Thursday, December 10, 2009

Breef Thots


ITEM! One of the primary reasons for Wonder Woman's consistent unpopularity is the dogged insistence on keeping all of her adventures tied so intimately to her origins in Greek mythology. I don't know why, but DC's interpretation of Greek & Roman mythology is just the most boring thing ever. I know it's crucial to her origin and all, but George Perez's revamped Greek pantheon is just so po-faced that it's dramatically inert, and every attempt to sell me otherwise over the past twenty-odd years has failed miserably. This would be like if every single Captain America story had to be about World War II in some substantial way. The last Wonder Woman stories I can remember actively enjoying were the first year or so of Byrne's run, and in hindsight I realize that was because he made a conscious decision to separate the character from all the accrued mythos and tell some fun action stories. But everyone since has gone back to the mythology well, and it's just about run dry: every single story is about Wonder Woman's hyper-developed sense of responsibility and absolute stoicism in the face of adversity. If I had to pick one word to define her character in 2009, it would be "obligation." Everything she does is defined by obligation. How is that supposed to be fun? Hell, how is that supposed to be any kind of role model for young girls - look at your fictional role model, she's defined by a punishing, rigorously ascetic sense of obligation to powerful authority figures and religious upbringing. Score!!! Order me two of those, plz.

ITEM! Superman's current "New World of Krpyton" storyline is going to eventually be remembered as Superman's Clone Saga. Think about it: sure, it has some vocal defenders, but so did the Clone Saga, up until the very end. It might not be as aggressively bad, but it makes up for that in sheer, stultifying boredom. Just like the Clone Saga it takes the protagonist's unique attributes and spreads them out over a large cast of secondary characters no one cares about, which has the double effect of stripping the main character's unique status and also diluting the reader's patience across a dozen stand-ins. You can make an argument that the profusion of new Kryptonians and Metropolis stand-ins filling "New World of Krypton" are supposed to highlight just how special and unique Superman actually is, just like all the nightmarish clones and freakshow variations were supposed to make Peter Parker stand out - but no, it doesn't work that way. Having a hero fight a bazillion versions of himself is about the worst possible premise for an adventure story possible, and is pretty much an admission that you've run out of stories to tell that don't involve some kind of metatextual admission of just how confused and thematically muddled the franchise has actually become. (Pay attention, Fall of the Hulks!)

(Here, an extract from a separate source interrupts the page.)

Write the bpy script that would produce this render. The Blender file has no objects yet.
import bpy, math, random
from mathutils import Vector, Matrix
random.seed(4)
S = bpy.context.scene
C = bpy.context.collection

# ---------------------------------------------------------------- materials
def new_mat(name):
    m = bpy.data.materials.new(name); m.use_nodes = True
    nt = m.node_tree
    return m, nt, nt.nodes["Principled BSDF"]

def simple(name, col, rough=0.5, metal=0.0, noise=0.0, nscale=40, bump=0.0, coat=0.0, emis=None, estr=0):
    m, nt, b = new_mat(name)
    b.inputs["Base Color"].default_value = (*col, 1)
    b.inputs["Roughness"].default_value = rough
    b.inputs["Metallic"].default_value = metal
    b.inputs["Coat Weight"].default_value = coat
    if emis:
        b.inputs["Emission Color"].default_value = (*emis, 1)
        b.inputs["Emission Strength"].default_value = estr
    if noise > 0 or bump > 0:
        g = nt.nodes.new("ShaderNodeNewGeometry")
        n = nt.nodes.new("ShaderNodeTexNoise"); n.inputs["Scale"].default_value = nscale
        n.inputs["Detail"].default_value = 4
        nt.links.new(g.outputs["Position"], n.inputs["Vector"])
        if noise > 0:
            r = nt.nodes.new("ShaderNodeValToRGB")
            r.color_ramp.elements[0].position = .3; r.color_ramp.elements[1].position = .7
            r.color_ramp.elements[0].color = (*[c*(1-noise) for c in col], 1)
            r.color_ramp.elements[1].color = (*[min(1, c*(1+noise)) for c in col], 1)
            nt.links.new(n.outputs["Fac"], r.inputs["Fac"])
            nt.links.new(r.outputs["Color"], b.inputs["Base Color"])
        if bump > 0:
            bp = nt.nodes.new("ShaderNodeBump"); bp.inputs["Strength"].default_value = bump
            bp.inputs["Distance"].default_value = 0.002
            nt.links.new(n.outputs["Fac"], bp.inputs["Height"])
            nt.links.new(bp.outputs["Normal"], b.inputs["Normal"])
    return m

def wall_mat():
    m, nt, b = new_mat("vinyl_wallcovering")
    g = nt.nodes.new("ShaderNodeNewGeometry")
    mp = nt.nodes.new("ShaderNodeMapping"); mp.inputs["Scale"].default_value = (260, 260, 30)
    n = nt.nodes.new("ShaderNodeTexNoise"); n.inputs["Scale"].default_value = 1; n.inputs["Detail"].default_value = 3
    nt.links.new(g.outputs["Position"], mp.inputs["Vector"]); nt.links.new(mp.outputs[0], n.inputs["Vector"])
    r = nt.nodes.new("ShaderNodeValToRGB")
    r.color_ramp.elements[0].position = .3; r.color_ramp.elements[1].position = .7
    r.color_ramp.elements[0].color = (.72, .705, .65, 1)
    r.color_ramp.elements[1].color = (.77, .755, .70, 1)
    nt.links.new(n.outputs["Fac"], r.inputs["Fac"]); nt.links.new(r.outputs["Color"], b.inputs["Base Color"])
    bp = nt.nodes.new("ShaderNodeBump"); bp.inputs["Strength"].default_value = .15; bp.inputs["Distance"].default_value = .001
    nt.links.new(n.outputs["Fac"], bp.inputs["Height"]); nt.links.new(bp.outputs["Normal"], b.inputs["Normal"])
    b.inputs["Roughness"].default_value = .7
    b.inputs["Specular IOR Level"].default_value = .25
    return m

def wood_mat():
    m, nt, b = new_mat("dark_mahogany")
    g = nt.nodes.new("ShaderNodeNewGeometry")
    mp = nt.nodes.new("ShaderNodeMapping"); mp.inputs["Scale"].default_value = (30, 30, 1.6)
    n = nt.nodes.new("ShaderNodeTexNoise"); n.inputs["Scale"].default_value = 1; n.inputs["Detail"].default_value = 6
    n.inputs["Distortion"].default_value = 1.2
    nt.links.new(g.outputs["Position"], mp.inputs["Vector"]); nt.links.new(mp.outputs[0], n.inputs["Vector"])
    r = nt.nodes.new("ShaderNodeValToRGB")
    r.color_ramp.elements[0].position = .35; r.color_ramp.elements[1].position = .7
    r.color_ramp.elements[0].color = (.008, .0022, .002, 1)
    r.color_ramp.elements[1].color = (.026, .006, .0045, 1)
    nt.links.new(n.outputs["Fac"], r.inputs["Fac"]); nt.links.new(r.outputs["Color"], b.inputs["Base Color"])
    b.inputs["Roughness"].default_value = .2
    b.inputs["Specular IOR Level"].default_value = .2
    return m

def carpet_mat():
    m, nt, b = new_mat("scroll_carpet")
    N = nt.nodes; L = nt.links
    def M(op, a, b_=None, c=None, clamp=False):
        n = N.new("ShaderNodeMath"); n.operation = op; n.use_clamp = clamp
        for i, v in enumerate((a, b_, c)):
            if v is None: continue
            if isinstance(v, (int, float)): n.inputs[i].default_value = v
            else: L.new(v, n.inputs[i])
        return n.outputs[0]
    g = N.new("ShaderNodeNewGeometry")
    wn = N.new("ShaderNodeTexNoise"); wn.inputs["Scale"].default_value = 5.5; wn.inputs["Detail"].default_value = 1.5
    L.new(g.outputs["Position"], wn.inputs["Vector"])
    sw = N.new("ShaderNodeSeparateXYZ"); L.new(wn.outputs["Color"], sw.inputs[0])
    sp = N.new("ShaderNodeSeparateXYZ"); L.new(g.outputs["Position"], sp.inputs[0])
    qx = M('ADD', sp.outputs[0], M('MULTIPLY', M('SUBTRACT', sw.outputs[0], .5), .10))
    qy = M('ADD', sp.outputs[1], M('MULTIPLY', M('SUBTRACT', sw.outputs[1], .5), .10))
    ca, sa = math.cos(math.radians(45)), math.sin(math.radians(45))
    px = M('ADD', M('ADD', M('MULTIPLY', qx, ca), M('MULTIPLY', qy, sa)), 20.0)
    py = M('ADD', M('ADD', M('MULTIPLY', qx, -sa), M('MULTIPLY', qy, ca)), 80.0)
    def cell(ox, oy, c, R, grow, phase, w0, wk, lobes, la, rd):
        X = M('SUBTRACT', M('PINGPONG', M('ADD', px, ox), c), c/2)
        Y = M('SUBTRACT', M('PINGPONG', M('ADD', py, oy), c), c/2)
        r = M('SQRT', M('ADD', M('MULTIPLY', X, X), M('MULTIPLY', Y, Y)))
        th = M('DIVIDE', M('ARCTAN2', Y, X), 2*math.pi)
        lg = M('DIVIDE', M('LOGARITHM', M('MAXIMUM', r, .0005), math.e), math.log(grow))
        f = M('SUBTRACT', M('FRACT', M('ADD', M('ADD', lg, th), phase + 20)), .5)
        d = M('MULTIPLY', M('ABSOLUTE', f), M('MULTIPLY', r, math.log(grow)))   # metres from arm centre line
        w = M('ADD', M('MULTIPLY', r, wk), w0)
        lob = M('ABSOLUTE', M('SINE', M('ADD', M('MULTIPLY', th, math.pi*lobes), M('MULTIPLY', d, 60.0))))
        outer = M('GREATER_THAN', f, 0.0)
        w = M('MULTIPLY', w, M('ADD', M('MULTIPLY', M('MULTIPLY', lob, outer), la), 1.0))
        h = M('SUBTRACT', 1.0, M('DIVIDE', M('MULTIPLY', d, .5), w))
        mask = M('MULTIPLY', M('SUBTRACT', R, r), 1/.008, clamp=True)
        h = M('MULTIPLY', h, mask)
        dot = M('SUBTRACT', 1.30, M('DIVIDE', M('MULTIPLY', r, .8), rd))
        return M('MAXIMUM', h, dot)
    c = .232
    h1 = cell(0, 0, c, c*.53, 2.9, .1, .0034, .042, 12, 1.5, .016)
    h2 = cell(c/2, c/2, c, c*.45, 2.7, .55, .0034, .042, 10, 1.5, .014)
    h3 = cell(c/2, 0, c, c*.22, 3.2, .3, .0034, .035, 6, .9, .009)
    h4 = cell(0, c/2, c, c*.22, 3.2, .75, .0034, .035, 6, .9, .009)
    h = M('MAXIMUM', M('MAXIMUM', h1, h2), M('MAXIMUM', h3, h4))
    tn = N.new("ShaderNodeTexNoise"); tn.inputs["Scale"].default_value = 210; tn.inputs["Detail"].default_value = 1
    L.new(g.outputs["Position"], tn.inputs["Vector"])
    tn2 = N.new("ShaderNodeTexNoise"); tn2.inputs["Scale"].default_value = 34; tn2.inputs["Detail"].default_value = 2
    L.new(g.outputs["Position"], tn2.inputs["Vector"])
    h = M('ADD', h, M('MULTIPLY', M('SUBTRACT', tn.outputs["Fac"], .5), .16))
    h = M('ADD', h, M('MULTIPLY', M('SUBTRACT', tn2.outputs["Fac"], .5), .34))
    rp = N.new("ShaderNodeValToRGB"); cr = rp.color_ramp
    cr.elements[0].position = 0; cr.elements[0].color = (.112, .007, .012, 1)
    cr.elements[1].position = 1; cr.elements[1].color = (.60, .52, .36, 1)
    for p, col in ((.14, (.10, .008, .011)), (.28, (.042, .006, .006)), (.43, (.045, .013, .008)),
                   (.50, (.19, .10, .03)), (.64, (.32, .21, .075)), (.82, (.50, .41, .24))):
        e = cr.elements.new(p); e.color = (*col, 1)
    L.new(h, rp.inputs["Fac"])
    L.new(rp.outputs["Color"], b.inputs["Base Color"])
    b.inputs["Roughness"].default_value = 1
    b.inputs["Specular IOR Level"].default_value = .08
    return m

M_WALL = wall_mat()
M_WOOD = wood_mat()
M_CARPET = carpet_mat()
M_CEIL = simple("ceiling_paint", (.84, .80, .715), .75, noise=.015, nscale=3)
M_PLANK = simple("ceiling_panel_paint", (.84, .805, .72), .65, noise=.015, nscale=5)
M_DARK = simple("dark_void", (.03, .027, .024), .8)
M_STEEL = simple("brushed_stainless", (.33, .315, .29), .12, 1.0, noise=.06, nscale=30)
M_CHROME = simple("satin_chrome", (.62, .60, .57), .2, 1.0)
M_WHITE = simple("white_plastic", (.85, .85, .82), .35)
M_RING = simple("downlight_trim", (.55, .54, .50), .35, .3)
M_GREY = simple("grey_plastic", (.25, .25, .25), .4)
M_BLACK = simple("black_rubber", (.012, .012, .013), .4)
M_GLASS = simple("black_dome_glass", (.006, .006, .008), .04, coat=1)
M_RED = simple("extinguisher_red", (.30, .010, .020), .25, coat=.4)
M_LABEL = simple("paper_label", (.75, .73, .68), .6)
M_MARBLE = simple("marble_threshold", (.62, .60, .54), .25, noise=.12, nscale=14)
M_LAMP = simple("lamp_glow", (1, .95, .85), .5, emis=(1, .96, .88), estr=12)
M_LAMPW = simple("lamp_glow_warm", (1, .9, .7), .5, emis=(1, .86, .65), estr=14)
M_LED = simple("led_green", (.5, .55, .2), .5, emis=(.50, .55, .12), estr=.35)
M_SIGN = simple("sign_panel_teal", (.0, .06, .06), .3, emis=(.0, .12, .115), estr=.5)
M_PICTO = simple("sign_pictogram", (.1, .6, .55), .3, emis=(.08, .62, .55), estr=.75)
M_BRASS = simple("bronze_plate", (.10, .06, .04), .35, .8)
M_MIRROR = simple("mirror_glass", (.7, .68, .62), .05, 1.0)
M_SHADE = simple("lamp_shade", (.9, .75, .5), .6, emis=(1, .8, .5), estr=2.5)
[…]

ITEM! How the heck did the Supreme Intelligence appear in that Dark Avengers annual? Didn't the Supremor's soul get sucked into Wraith during Annihilation: Conquest? Plus: Marvel Boy is an extra-dimensional Kree, so how did the 616 Supremor know who Noh-Varr was? Is the answer to all the above just "because Bendis"?


ITEM! You know you've taken some wrong turns in life when you regard the return of Top Dog as a totally sincere bit of awesome.



Seriously, Marvel: you want some Top Dog? I'm your man.